• _Exercise requirements_
Using the records below, locate all lines containing "wide" and return them.

###

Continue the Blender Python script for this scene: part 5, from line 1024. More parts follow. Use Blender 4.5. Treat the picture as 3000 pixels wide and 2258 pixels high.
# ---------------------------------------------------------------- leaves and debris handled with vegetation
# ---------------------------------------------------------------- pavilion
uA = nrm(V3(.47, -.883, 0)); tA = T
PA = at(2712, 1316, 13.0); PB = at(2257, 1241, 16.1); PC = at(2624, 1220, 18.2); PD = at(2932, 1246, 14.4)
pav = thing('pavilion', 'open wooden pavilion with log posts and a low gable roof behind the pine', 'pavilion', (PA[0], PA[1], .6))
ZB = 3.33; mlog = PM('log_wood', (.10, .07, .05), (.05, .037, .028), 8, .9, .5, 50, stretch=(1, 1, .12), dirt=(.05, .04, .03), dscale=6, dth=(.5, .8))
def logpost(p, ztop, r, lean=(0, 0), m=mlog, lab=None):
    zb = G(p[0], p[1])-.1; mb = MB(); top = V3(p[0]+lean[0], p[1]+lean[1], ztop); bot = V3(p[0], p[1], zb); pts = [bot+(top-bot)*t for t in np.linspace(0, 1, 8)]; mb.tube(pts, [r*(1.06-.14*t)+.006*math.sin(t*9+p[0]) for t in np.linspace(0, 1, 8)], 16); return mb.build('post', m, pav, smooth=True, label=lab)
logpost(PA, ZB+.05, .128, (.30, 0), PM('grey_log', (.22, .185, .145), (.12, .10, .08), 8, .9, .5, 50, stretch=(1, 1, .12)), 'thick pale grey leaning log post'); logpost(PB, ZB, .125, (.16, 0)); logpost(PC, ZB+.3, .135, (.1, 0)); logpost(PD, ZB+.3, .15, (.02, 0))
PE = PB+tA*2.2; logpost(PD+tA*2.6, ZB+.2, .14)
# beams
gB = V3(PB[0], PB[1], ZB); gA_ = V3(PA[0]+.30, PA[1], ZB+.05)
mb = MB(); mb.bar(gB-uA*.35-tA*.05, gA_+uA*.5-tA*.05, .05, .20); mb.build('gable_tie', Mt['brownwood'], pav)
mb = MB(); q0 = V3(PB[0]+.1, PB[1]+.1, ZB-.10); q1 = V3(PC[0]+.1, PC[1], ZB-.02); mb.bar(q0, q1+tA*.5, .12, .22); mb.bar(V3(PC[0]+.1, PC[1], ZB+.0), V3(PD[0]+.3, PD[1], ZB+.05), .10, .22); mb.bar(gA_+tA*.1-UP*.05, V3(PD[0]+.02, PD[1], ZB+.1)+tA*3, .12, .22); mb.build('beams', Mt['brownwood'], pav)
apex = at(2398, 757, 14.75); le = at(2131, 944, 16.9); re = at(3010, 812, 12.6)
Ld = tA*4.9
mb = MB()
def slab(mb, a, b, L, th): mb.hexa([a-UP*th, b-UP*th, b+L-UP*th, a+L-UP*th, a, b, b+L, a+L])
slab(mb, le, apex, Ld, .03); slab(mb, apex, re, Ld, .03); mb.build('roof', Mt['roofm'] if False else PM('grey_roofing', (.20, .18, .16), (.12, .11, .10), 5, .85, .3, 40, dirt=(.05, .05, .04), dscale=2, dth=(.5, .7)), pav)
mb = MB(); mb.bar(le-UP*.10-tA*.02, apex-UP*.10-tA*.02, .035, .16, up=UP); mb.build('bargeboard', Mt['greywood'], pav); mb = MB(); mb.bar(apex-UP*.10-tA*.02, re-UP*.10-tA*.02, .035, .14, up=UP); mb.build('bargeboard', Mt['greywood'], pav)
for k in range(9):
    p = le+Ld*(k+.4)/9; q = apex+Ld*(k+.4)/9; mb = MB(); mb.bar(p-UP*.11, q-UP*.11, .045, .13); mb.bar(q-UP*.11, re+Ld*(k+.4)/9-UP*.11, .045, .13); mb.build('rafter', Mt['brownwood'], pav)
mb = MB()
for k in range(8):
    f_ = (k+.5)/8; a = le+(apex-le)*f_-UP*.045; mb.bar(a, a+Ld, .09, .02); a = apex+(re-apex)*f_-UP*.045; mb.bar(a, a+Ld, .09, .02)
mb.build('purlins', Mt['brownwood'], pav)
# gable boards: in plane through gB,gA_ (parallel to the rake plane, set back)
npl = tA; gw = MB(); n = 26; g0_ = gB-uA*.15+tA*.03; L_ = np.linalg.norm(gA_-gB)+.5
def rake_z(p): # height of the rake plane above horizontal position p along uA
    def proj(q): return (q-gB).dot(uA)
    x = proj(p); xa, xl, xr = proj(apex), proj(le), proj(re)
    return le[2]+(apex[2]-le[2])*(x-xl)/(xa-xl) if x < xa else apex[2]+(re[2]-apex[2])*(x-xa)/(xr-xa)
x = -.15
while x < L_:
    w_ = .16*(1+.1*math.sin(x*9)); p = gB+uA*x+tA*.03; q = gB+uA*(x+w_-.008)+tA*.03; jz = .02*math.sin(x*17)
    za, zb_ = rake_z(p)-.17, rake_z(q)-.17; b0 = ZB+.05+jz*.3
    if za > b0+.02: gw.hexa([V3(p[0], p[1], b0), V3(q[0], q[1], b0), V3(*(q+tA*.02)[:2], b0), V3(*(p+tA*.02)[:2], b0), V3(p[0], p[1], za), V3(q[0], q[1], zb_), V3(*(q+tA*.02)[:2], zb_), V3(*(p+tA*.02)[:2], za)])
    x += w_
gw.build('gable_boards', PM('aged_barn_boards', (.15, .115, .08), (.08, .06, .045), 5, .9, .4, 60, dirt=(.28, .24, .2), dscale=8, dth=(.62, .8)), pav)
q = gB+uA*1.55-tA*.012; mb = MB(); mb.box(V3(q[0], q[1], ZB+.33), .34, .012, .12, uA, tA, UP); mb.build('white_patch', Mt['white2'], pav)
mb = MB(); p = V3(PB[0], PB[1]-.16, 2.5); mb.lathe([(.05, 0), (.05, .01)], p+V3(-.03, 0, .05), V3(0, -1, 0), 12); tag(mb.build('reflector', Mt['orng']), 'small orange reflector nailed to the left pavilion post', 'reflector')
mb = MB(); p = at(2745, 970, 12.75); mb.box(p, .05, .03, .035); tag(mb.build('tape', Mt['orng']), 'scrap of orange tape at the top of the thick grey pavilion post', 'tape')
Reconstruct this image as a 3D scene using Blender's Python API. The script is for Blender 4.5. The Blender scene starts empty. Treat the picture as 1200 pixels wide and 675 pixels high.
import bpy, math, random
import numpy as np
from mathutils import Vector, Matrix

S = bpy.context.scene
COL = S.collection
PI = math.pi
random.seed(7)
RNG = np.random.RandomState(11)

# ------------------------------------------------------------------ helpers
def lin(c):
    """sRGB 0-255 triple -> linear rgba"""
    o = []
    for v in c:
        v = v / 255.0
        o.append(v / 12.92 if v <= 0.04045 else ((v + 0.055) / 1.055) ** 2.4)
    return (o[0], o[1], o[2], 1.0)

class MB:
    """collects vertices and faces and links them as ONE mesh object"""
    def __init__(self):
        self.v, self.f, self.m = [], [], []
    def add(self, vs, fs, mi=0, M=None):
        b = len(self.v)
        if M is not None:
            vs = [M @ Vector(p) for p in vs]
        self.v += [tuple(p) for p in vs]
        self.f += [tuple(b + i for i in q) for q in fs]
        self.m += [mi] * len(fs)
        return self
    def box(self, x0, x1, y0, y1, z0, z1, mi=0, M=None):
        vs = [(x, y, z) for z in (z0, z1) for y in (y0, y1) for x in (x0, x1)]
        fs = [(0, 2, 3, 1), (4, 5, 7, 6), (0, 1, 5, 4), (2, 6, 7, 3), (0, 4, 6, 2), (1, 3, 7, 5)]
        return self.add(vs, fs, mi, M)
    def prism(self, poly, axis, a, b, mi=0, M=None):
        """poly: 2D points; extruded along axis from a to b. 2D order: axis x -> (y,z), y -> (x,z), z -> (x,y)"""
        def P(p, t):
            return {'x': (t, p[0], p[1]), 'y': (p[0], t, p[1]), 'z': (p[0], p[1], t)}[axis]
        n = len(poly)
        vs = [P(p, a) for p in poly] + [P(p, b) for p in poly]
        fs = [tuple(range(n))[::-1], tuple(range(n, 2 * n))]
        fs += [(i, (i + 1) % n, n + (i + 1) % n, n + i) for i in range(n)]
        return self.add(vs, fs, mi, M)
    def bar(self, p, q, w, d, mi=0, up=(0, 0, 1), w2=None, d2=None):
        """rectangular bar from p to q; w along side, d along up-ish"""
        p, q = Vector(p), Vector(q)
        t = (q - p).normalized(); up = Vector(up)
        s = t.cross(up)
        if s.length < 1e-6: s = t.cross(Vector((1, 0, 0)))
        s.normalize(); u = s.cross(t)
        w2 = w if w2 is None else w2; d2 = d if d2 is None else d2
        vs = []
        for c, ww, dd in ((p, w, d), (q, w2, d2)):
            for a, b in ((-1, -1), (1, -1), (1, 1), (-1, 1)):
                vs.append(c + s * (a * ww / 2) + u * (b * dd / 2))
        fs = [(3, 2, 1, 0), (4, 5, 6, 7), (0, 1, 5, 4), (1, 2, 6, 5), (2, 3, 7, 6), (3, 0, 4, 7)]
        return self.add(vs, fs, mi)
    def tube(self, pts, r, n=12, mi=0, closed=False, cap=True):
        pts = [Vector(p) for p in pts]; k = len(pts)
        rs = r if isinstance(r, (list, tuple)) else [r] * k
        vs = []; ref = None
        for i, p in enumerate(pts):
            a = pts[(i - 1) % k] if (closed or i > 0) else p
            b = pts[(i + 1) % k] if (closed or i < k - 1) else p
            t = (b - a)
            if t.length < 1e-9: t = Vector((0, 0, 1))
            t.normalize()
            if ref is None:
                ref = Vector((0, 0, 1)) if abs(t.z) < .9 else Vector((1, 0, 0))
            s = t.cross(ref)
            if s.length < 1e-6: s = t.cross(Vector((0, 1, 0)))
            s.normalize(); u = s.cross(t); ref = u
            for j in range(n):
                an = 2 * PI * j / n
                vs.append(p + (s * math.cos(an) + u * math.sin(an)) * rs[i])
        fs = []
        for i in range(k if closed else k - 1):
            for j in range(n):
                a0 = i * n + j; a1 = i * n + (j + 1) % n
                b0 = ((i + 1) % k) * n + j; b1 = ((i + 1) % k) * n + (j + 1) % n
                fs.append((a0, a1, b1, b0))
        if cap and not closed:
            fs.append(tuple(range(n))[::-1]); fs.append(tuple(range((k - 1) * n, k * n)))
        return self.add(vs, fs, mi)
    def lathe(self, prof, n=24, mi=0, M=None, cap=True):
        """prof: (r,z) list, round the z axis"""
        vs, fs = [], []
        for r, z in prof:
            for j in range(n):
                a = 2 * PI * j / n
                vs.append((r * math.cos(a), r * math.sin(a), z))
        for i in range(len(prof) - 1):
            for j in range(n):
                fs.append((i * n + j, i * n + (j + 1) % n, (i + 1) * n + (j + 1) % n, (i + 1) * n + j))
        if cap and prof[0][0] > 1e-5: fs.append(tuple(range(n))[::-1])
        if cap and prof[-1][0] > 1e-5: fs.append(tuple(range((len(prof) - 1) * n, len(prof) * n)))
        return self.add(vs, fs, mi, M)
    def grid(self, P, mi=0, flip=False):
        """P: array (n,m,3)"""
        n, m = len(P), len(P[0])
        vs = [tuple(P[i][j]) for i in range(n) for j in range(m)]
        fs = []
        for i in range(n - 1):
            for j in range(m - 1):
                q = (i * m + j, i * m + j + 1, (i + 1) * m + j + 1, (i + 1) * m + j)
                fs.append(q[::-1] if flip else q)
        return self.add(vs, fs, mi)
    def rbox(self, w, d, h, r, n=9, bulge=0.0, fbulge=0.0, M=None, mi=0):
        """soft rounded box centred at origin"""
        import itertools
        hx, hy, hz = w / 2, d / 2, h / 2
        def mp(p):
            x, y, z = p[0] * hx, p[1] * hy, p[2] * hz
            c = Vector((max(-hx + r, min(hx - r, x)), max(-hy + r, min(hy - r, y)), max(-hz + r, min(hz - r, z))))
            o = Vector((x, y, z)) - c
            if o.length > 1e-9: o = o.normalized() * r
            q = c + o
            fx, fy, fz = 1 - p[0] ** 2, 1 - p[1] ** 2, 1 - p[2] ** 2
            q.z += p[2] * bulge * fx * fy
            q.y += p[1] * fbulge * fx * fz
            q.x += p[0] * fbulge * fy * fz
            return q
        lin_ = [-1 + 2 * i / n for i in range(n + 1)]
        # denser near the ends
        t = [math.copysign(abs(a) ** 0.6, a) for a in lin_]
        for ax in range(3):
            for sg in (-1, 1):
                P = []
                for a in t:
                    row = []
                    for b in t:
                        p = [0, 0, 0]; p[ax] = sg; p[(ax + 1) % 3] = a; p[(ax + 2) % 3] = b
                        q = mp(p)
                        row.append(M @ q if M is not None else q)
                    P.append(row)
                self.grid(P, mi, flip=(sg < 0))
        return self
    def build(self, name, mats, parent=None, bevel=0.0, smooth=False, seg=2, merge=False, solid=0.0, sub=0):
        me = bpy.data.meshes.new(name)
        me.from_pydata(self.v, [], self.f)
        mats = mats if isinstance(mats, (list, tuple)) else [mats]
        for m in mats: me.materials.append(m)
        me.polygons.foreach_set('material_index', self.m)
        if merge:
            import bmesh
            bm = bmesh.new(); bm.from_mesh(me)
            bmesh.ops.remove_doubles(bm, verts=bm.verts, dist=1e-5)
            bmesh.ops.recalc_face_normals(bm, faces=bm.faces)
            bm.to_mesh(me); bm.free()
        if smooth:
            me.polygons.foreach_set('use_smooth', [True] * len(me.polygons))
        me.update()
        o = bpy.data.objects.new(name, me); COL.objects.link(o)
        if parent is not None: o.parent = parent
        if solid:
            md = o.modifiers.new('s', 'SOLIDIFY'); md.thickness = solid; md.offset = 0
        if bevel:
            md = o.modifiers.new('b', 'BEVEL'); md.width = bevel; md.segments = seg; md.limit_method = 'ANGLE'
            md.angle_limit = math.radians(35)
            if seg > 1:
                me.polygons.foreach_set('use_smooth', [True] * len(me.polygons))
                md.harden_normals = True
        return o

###

• _Output_
Continue the Blender Python script for this scene: part 5, from line 1024. More parts follow. Use Blender 4.5. Treat the picture as 3000 pixels wide and 2258 pixels high.
Reconstruct this image as a 3D scene using Blender's Python API. The script is for Blender 4.5. The Blender scene starts empty. Treat the picture as 1200 pixels wide and 675 pixels high.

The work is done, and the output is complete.